EX-10.23 4 dex1023.htm POLICY REGARDING AUTOMATIC GRANTS TO NON-EMPLOYEE DIRECTORS Policy Regarding Automatic Grants to Non-Employee Directors

Exhibit 10.23

KVH INDUSTRIES, INC.

POLICY REGARDING AUTOMATIC GRANTS

TO NON-EMPLOYEE DIRECTORS

This Policy (the “Policy”) was adopted by the Compensation Committee of the Board of Directors (the “Board”) of KVH Industries, Inc. (the “Company”) on April 13, 2009.

Pursuant to this Policy, each member of the Board who is not an employee of the Company or any subsidiary of the Company (a “Non-Employee Director”) shall automatically receive (without any further action by the Board or the Compensation Committee of the Board) Restricted Stock Awards pursuant to Section 7A of the Company’s Second Amended and Restated 2006 Stock Incentive Plan (the “Plan”) as described below.

Grant upon Initial Election. Each Non-Employee Director, upon his or her initial election to the Board, shall automatically be granted a Restricted Stock Award with respect to 10,000 shares of Common Stock. In addition, any director of the Company who is elected to the Board but who is not a Non-Employee Director at the time of his or her initial election to the Board and later becomes a Non-Employee Director shall automatically be granted a Restricted Stock Award with respect to 10,000 shares of Common Stock upon his or her first election to the Board as a Non-Employee Director. Each such Restricted Stock Award (each, an “Initial Grant”) shall vest as to one-fourth of the shares subject to the Award on each three-month anniversary of the date of grant, provided that the recipient is serving as a director of the Company on the relevant date of vesting.

Annual Grant. At the first meeting of the Board following the annual meeting of stockholders of the Company, each Non-Employee Director (other than any Non-Employee Director who shall have received an Initial Grant as a result of election to the Board at such meeting) shall automatically be granted a Restricted Stock Award with respect to 5,000 shares of Common Stock, provided that the recipient is serving as a director of the Company on the date of grant. Each such Restricted Stock Award shall vest as to one-fourth of the shares subject to the Award on each three-month anniversary of the date of grant, provided that the recipient is serving as a director of the Company on the relevant date of vesting.

Audit Committee – Grant upon Initial Appointment. Each Non-Employee Director, upon his or her initial appointment to the Audit Committee of the Board, shall automatically be granted a Restricted Stock Award with respect to 5,000 shares of Common Stock. Each such Restricted Stock Award shall vest as to one-fourth of the shares subject to the Award on each three-month anniversary of the date of grant, provided that the recipient is serving as a member of the Audit Committee of the Board on the relevant date of vesting.

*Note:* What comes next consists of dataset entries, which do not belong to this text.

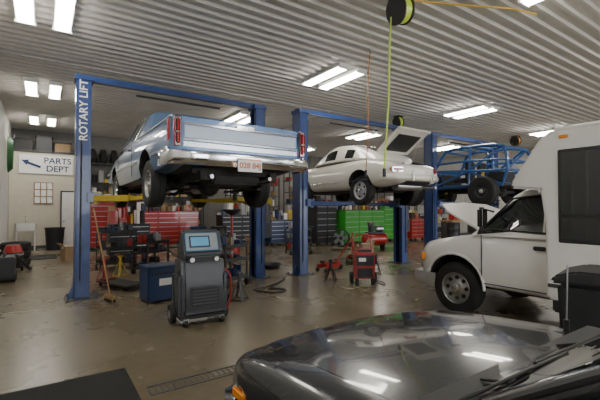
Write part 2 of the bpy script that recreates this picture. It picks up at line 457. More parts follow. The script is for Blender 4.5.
p.cyl((-.75,1.27,WZ),(.75,1.27,WZ),.045); p.sph((0,1.27,WZ),.17); p.cyl((0,1.3,WZ),(0,3.2,.33),.04)
for sx in (-1,1):
    p.box((sx*.56,1.27,WZ-.06),(.07,1.3,.035)); p.cyl((sx*.5,1.4,.2),(sx*.42,1.5,.55),.03)
    p.cyl((sx*.3,2.2,.26),(sx*.3,2.8,.26),.09,mi=1); p.tube([(sx*.3,3.5,.26),(sx*.3,1.9,.26),(sx*.34,1.5,.40),(sx*.34,1.0,.40),(sx*.4,.5,.3),(sx*.42,.05,.3)],.028,1,smooth=4)
p.bx(-.35,.35,.2,.8,.22,.36,0,.03); p.cyl((0,3.2,.3),(0,3.9,.34),.16); p.cyl((-.75,4.12,WZ),(.75,4.12,WZ),.04)
p.bx(-.3,.3,3.8,4.3,.2,.4,0,.04)
p.done()
p=P('front_bumper',[M_chr],r); p.bx(-.95,.95,5.0,5.12,.45,.58,0,.03).bx(-.8,.8,4.98,5.03,.62,.82); p.done()

# ================================================================ WHITE SPORTS COUPE
M_pw=mat('cream_white_paint',(.72,.70,.62),.25,coat=.7,var=.03)
r=root('white_sports_coupe',(6.5,5.15,1.69))
def pr(y,w,zb,zt,ty=.06):
    h=zt-zb
    half=[(w*.7,zb),(w*.92,zb+.05),(w*.99,zb+.28*h),(w,zb+.5*h),(w*.985,zb+.72*h),(w*.93,zb+.9*h),(w*.8,zt),(w*.45,zt+.01)]
    return [(x,y,z) for x,z in half]+[(0,y,zt+.012)]+[(-x,y,z) for x,z in reversed(half)]+[(0,y,zb)]
secs=[(0,.56,.38,.60),(.03,.68,.32,.67),(.18,.77,.28,.75),(.5,.82,.24,.84),(.95,.835,.22,.90),(1.4,.82,.2,.89),(1.8,.80,.2,.88),(2.5,.79,.2,.87),(2.9,.79,.2,.86),(3.2,.80,.22,.84),(3.6,.78,.26,.76),(3.9,.70,.3,.66),(4.1,.58,.34,.56),(4.15,.45,.38,.50)]
p=P('body',[M_pw,M_und],r); p.loft([pr(*s) for s in secs],lambda i,j:1 if j in (16,17) else 0)
cuts=[archcut(yy,.29,.355,sx*.55,sx*1.2) for yy in (.95,3.16) for sx in (-1,1)]+[boxcut(-.44,.44,.12,.66,.5,1.4)]
p.done(sub=2,cuts=cuts,ang=50)
# long fastback roofline
greenhouse(r,'cabin',[(.50,.58,.78,.46,.88),(.68,.64,.84,.48,.99),(.80,.68,.86,.50,1.05),(1.05,.72,.86,.53,1.155),(1.30,.735,.86,.555,1.24),(1.42,.74,.86,.56,1.27),(1.48,.74,.86,.57,1.285),(1.95,.74,.86,.58,1.32),(2.00,.74,.86,.58,1.32),(2.25,.74,.86,.57,1.28),(2.68,.73,.85,.62,.98),(2.85,.72,.84,.66,.86)],M_pw,M_glass,{4,5,7,8},{2,3,4,9},sub=1)
for i,(a,b) in enumerate(((1.08,1.50),(1.56,2.42))):
    pass
p=P('window_trim',[M_chr],r)
for sx in (-1,1):
    p.tube([(sx*.735,1.15,.90),(sx*.745,1.6,.895),(sx*.735,2.55,.885)],.010)
    p.tube([(sx*.79,.6,.42),(sx*.80,2.7,.40)],.012)
p.done()
p=P('engine_lid',[M_pw,M_blk,M_dgry],r,loc=(0,.74,1.04),rot=(math.radians(-34),0,0))
p.bx(-.50,.50,-.78,0,-.02,.015,0,.012).bx(-.36,.36,-.62,-.1,-.035,-.019,1,.005)
p.bx(-.50,.50,-.80,-.74,-.05,.0,0,.01)
for k in range(8): p.bx(-.25,.25,-.60+k*.04,-.58+k*.04,.015,.03,2)
p.done()
p=P('lid_strut',[M_stl],r); p.tube([(.4,.5,.84),(.4,.35,1.28)],.01); p.done()
p=P('engine',[M_dgry,M_blk,M_stl],r); p.bx(-.42,.42,.16,.64,.42,.56,1); p.cyl((0,.3,.66),(0,.5,.66),.15,mi=2); p.cyl((0,.28,.66),(0,.3,.66),.04,mi=1); p.box((.25,.4,.62),(.2,.3,.16),0,.03); p.cyl((-.28,.4,.55),(-.28,.4,.75),.1,mi=1); p.done()
p=P('rear_bumper',[M_pw,M_chr,M_blk],r)
rings=[]
for x,dy in ((-.8,.42),(-.76,.2),(-.66,.08),(-.4,.01),(0,-.01),(.4,.01),(.66,.08),(.76,.2),(.8,.42)):
    rings.append([(x*.97,.02+dy,.36),(x,-.06+dy,.38),(x*1.01,-.08+dy,.44),(x,-.05+dy,.50),(x*.97,.02+dy,.51)])
p.loft(rings)
for sx in (-1,1): p.box((sx*.3,-.09,.45),(.06,.06,.2),1,.02)
p.done(ang=60)
p=P('tail_lights',[M_tail,M_amb,M_chr],r)
for sx in (-1,1):
    p.box((sx*.60,.04,.59),(.24,.07,.1),0,.025,rot=(0,0,sx*.35)); p.box((sx*.72,.10,.59),(.07,.06,.09),1,.02,rot=(0,0,sx*.8)); p.box((sx*.60,.055,.59),(.27,.06,.13),2,.02,rot=(0,0,sx*.35))
p.done()
p=P('licence_plate',[M_sgn],r); p.bx(-.16,.16,-.02,0,.50,.60); p.done()
for nm,xx,yy,ss in (('wheel_rl',-.70,.95,-1),('wheel_rr',.70,.95,1),('wheel_fl',-.70,3.16,-1),('wheel_fr',.70,3.16,1)):
    wheel(r,nm,xx,yy,.19,.325,.19,ss,ri=.2,rimm=M_alu)
p=P('chassis',[M_und,M_stl],r)
p.bx(-.55,.55,.6,3.6,.2,.28); p.cyl((-.65,.95,.2),(.65,.95,.2),.035); p.bx(-.35,.35,.25,.8,.18,.4,0,.05); p.cyl((-.4,.3,.28),(.4,.3,.28),.1,mi=1); p.tube([(.3,.3,.28),(.45,.1,.24),(.45,-.08,.24)],.03,1)
p.bx(-.2,.2,.8,1.5,.16,.3,0,.05); p.cyl((-.65,3.16,.2),(.65,3.16,.2),.035); p.done()

# ================================================================ BLUE TUBE-FRAME OFF-ROADER
M_jb=mat('offroad_blue_paint',(.02,.09,.28),.3,coat=.5,var=.05)
r=root('blue_offroad_buggy',(11.35,5.5,1.62))
p=P('floor_tub',[M_jb,M_und],r)
p.prism([(.2,.5),(.2,.62),(1.0,.66),(1.1,.6),(2.1,.6),(2.2,.98),(3.3,.92),(3.4,.86),(3.4,.6),(2.3,.46),(1.0,.46)],-.52,.52,1,bev=.02)
p.prism([(2.2,.96),(2.25,1.02),(3.3,.97),(3.42,.88),(3.42,.80),(2.2,.90)],-.6,.6,0,bev=.015)
p.done()
p=P('tube_frame',[M_jb],r)
for sx in (-1,1):
    p.tube([(sx*.72,-.05,.95),(sx*.66,.1,1.62),(sx*.62,1.1,1.72),(sx*.62,1.95,1.66),(sx*.72,2.35,1.08),(sx*.7,3.4,.98)],.045,smooth=3)
    p.tube([(sx*.72,-.05,.95),(sx*.74,1.0,.98),(sx*.74,2.35,1.06)],.042)
    p.tube([(sx*.72,-.05,.95),(sx*.70,.1,.55),(sx*.72,2.3,.52),(sx*.7,3.4,.62),(sx*.7,3.4,.98)],.045)
    p.tube([(sx*.73,1.1,.55),(sx*.62,1.1,1.72)],.04); p.tube([(sx*.73,.0,1.25),(sx*.67,1.1,1.3),(sx*.72,2.2,1.28)],.035)
    p.tube([(sx*.73,1.1,.98),(sx*.64,.15,1.62)],.035); p.tube([(sx*.73,2.3,.55),(sx*.74,1.1,.98),(sx*.72,.1,.55)],.035); p.tube([(sx*.72,2.35,1.06),(sx*.72,2.3,.52)],.035)
for yy,zz,w in ((.1,1.62,.66),(1.1,1.72,.62),(1.95,1.66,.62),(-.05,.95,.72),(2.35,1.06,.72),(3.4,.98,.7)): p.tube([(-w,yy,zz),(w,yy,zz)],.04)
p.tube([(-.65,.1,1.62),(.62,1.1,1.72)],.03); p.tube([(.65,.1,1.62),(-.62,1.1,1.72)],.03)
p.tube([(-.72,-.05,.95),(.66,.1,1.6)],.03); p.tube([(-.72,0,1.25),(.72,0,1.25)],.03)
p.tube([(-.62,1.5,1.70),(.62,1.5,1.70)],.03)
p.done()
p=P('seats',[M_blk],r)
for sx in (-.32,.32): p.box((sx,1.55,.74),(.45,.45,.14),0,.04); p.box((sx,1.3,1.02),(.42,.12,.6),0,.04)
p.box((0,.5,.8),(.7,.5,.3),0,.05)
p.done()
for nm,xx,yy,ss in (('wheel_rl',-.90,.55,-1),('wheel_rr',.90,.55,1),('wheel_fl',-.90,3.05,-1),('wheel_fr',.90,3.05,1)):
    wheel(r,nm,xx,yy,.36,.42,.3,ss,ri=.2,rimm=M_dgry,cap=M_alu)
p=P('suspension',[M_und,M_yel],r); p.bx(-.45,-.35,-.05,3.4,.42,.52).bx(.35,.45,-.05,3.4,.42,.52).cyl((-.8,.55,.36),(.8,.55,.36),.05).cyl((-.8,3.05,.36),(.8,3.05,.36),.05).sph((.1,.55,.36),.15).sph((.2,3.05,.36),.15).bx(-.3,.3,1.3,2.1,.34,.5)
for sx in (-1,1):
    for yy in (.75,2.8): p.cyl((sx*.6,yy,.36),(sx*.55,yy,.95),.045,mi=1)
p.done()

# ================================================================ WHITE SHUTTLE VAN
M_vw=mat('van_white_paint',(.68,.67,.64),.3,coat=.5,var=.02)
r=root('white_shuttle_van',(5.83,-2.5,0))
p=P('passenger_body',[M_vw,M_blk],r)
p.prism([(0,.48),(0,2.22),(.12,2.38),(4.42,2.38),(4.56,2.28),(4.88,1.80),(4.88,1.74),(4.55,1.70),(4.5,1.3),(4.5,.48)],-1.13,1.13,0,bev=.05)
p.done(ang=30)
p=P('body_skirt',[M_blk,M_dgry],r); p.bx(-1.1,1.1,.1,4.45,.34,.49,0,.02).bx(-1.145,1.145,.02,4.47,.62,.66,1); p.done()
p=P('side_windows',[M_glass,M_blk],r)
for sx in (-1,1):
    for y0,y1 in ((.25,1.3),(1.36,2.4),(2.46,3.3),(3.36,4.36)):
        p.bx(sx*1.125,sx*1.14,y0,y1,1.12,2.14,1,.01); p.bx(sx*1.135,sx*1.147,y0+.03,y1-.03,1.42,2.10,0); p.bx(sx*1.135,sx*1.147,y0+.03,y1-.03,1.16,1.39,0)
p.done()
p=P('roof_rails',[M_vw],r); p.tube([(-1.1,.2,2.37),(-1.1,4.4,2.37)],.03).tube([(1.1,.2,2.37),(1.1,4.4,2.37)],.03)
p.bx(-.5,.5,1.0,2.0,2.38,2.5,0,.04); p.done()
p=P('marker_light',[M_amb],r); p.box((-1.135,4.3,2.28),(.02,.09,.04),0,.008); p.box((1.135,4.3,2.28),(.02,.09,.04),0,.008); p.done()
def vr(y,w,zb,zt):
    h=zt-zb
    half=[(w*.8,zb),(w*.97,zb+.05),(w-.005,zb+.3*h),(w,zb+.5*h),(w-.012,zb+.58*h),(w-.03,zb+.84*h),(w-.10,zt),(w*.5,zt+.025)]
    return [(x,y,z) for x,z in half]+[(0,y,zt+.03)]+[(-x,y,z) for x,z in reversed(half)]+[(0,y,zb)]
p=P('cab_body',[M_vw,M_und],r)
p.loft([vr(*s) for s in [(4.35,.98,.42,1.15),(4.7,.985,.42,1.15),(5.2,.985,.42,1.15),(5.45,.985,.42,1.14),(5.7,.98,.42,1.10),(5.95,.97,.42,1.055),(6.15,.95,.42,1.015),(6.28,.91,.44,.98),(6.38,.85,.47,.93),(6.45,.76,.50,.86),(6.47,.68,.53,.80)]])
p.done(cuts=[archcut(5.76,.40,.44,sx*.65,sx*1.2) for sx in (-1,1)]+[boxcut(-.68,.68,5.5,6.25,.8,1.3)],ang=50)
p=P('engine_bay',[M_und,M_dgry],r); p.bx(-.66,.66,5.55,6.22,.78,.85).box((0,5.85,.93),(.5,.5,.16),1,.04).box((.5,6.0,.93),(.2,.25,.15),0,.02).box((-.5,6.0,.93),(.25,.25,.15),1,.02); p.done()
p=P('hood',[M_vw,M_lgry],r,loc=(0,5.45,1.16),rot=(math.radians(27),0,0))
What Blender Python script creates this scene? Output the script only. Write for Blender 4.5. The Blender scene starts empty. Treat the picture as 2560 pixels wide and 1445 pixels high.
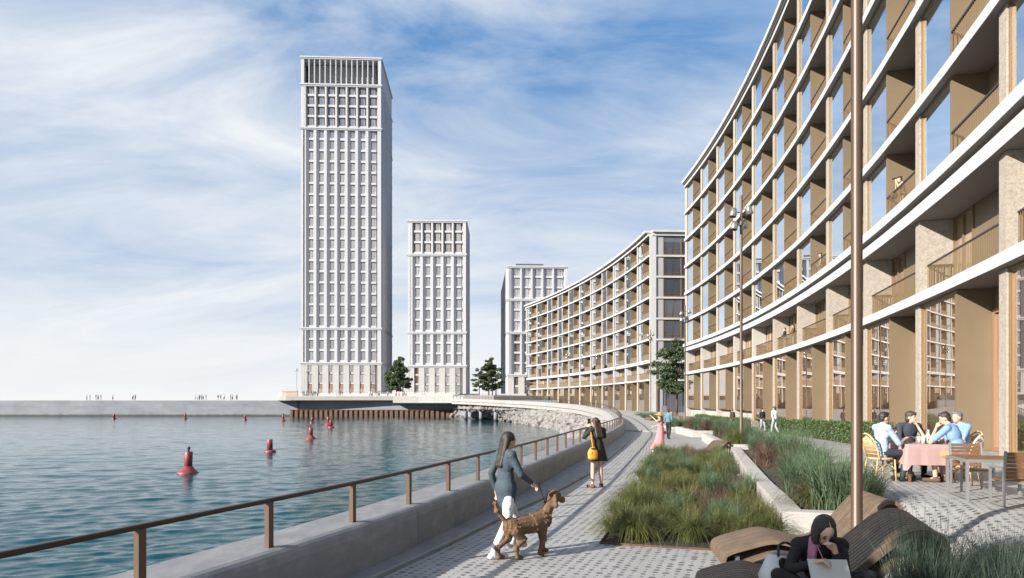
import bpy, math, random
import numpy as np
from mathutils import Vector, Matrix
R = math.radians
rnd = random.Random(7)
scene = bpy.context.scene
col = scene.collection
# ------------------------------------------------------------------ camera, sky, sun, exposure
EYE = 2.1
F = 1780.0            # focal length in pixels of a 2560 px wide picture
HZ = 1004.0           # horizon row
cam_d = bpy.data.cameras.new('camera'); cam = bpy.data.objects.new('camera', cam_d); col.objects.link(cam)
cam_d.sensor_width = 36.0; cam_d.lens = 36.0*F/2560.0
cam_d.shift_y = (HZ-722.5)/2560.0
cam_d.clip_start = 0.1; cam_d.clip_end = 6000
cam.location = (0, 0, EYE); cam.rotation_euler = (R(90), 0, 0)
scene.camera = cam
scene.view_settings.view_transform = 'Standard'; scene.view_settings.look = 'None'
scene.view_settings.exposure = 1.26; scene.view_settings.gamma = 1.0
scene.view_settings.use_curve_mapping = False
SUN_EL, SUN_AZ = R(23), math.atan2(-0.85, -0.53)     # azimuth of the sun seen from above: x = sin, y = cos
to_sun = Vector((math.sin(SUN_AZ)*math.cos(SUN_EL), math.cos(SUN_AZ)*math.cos(SUN_EL), math.sin(SUN_EL)))
sun_d = bpy.data.lights.new('sun', 'SUN'); sun = bpy.data.objects.new('sun', sun_d); col.objects.link(sun)
sun_d.energy = 5.0; sun_d.angle = R(0.6); sun_d.color = (1.0, 0.935, 0.85)
sun.rotation_euler = (-to_sun).to_track_quat('-Z', 'Y').to_euler()

class NT:
    def __init__(s, tree): s.t = tree; s.n = tree.nodes; s.l = tree.links
    def new(s, typ, **kw):
        n = s.n.new(typ)
        for k, v in kw.items():
            if k.startswith('i_'):
                key = k[2:]
                key = int(key) if key.isdigit() else key.replace('_', ' ')
                s.put(n.inputs[key], v)
            else: setattr(n, k, v)
        return n
    def put(s, inp, v):
        if isinstance(v, bpy.types.NodeSocket): s.l.new(v, inp)
        else:
            try: inp.default_value = v
            except Exception: inp.default_value = tuple(v)+(1.0,) if hasattr(v, '__len__') else v
    def math(s, op, a, b=None, c=None):
        n = s.n.new('ShaderNodeMath'); n.operation = op
        s.put(n.inputs[0], a)
        if b is not None: s.put(n.inputs[1], b)
        if c is not None: s.put(n.inputs[2], c)
        return n.outputs[0]
    def mix(s, f, a, b, mode='MIX'):
        n = s.n.new('ShaderNodeMix'); n.data_type = 'RGBA'; n.blend_type = mode
        s.put(n.inputs[0], f); s.put(n.inputs[6], a if isinstance(a, bpy.types.NodeSocket) else tuple(a)[:3]+(1,)); s.put(n.inputs[7], b if isinstance(b, bpy.types.NodeSocket) else tuple(b)[:3]+(1,))
        return n.outputs[2]
    def ramp(s, f, *stops):
        n = s.n.new('ShaderNodeValToRGB'); s.put(n.inputs[0], f); e = n.color_ramp.elements
        while len(e) < len(stops): e.new(0.5)
        for k, (p, c) in enumerate(stops):
            e[k].position = p; e[k].color = (c, c, c, 1) if not hasattr(c, '__len__') else tuple(c)+(1,)
        return n.outputs[0]
    def noise(s, vec, scale, detail=4, rough=0.55, dist=0.0):
        n = s.n.new('ShaderNodeTexNoise'); n.inputs['Scale'].default_value = scale
        n.inputs['Detail'].default_value = detail; n.inputs['Roughness'].default_value = rough; n.inputs['Distortion'].default_value = dist
        if vec is not None: s.l.new(vec, n.inputs['Vector'])
        return n.outputs[0]
    def mapping(s, vec, loc=(0,0,0), rot=(0,0,0), scale=(1,1,1)):
        n = s.n.new('ShaderNodeMapping'); s.l.new(vec, n.inputs[0])
        n.inputs[1].default_value = loc; n.inputs[2].default_value = rot; n.inputs[3].default_value = scale
        return n.outputs[0]

world = bpy.data.worlds.new('World'); scene.world = world; world.use_nodes = True
world.node_tree.nodes.clear(); W = NT(world.node_tree)
tc = W.new('ShaderNodeTexCoord').outputs['Generated']
sky = W.new('ShaderNodeTexSky', sky_type='NISHITA', sun_disc=False, sun_elevation=SUN_EL,
            sun_rotation=SUN_AZ, air_density=1.0, dust_density=0.6, ozone_density=2.5)
skyc = W.new('ShaderNodeVectorMath', operation='SCALE', i_0=sky.outputs[0], i_Scale=0.06).outputs[0]
sep = W.new('ShaderNodeSeparateXYZ', i_0=tc)
zc = W.math('MAXIMUM', sep.outputs[2], 0.0)
den = W.math('ADD', zc, 0.34)
plan = W.new('ShaderNodeCombineXYZ', i_0=W.math('DIVIDE', sep.outputs[0], den), i_1=W.math('DIVIDE', sep.outputs[1], den)).outputs[0]
m1 = W.mapping(plan, loc=(5.3, 2.9, 0), rot=(0, 0, R(52)), scale=(0.75, 1.7, 1))
n1 = W.noise(m1, 1.7, 10, 0.60, 0.75)
m2 = W.mapping(plan, loc=(2.2, 9.1, 0), rot=(0, 0, R(-15)), scale=(0.35, 0.45, 1))
n2 = W.noise(m2, 1.0, 3, 0.5, 0.2)
side = W.math('MULTIPLY', W.math('DIVIDE', sep.outputs[0], W.math('ADD', W.math('ABSOLUTE', sep.outputs[1]), 0.6)), -0.21)
dens = W.math('ADD', W.math('ADD', n1, W.math('MULTIPLY', n2, 0.75)), W.math('SUBTRACT', side, 0.10))
cl = W.ramp(dens, (0.60, 0.0), (0.78, 0.42), (1.0, 0.93))
haze = W.math('POWER', W.math('SUBTRACT', 1.0, W.math('MINIMUM', zc, 1.0)), 4.2)
haze = W.math('MULTIPLY', haze, 0.97)
blue = W.mix(0.72, skyc, (0.020, 0.115, 0.275))
c1 = W.mix(cl, blue, (0.385, 0.394, 0.404))
c2 = W.mix(haze, c1, (0.392, 0.398, 0.40))
bg = W.new('ShaderNodeBackground', i_Color=c2, i_Strength=1.0)
W.l.new(bg.outputs[0], W.new('ShaderNodeOutputWorld').inputs[0])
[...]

Audit Committee – Annual Grant. Each Non-Employee Director serving on the Audit Committee of the Board, upon each anniversary of his or her appointment to the Audit Committee of the Board, shall automatically be granted a Restricted Stock Award with respect to 5,000 shares of Common Stock, provided that the recipient is serving as a member of the Audit Committee of the Board on the date of grant. Each such Restricted Stock Award shall vest as to


one-fourth of the shares subject to the Award on each three-month anniversary of the date of grant, provided that the recipient is serving as a member of the Audit Committee of the Board on the relevant date of vesting.

Restricted Stock Agreement. Unless otherwise determined by the Compensation Committee of the Board, each Restricted Stock Award granted under this Policy shall be made pursuant to the form of restricted stock agreement.

Adjustments. All share numbers in this Policy shall be adjusted automatically in accordance with Section 3(d) of the Plan.

Additional Grants. Non-Employee Directors may be granted Awards in addition to those described in this Policy.

General. This Policy may be amended or terminated at any time by the Compensation Committee of the Board for any reason. Any dispute or ambiguity concerning the application of the terms of this Policy shall be resolved by a determination of the Compensation Committee of the Board, in its sole discretion.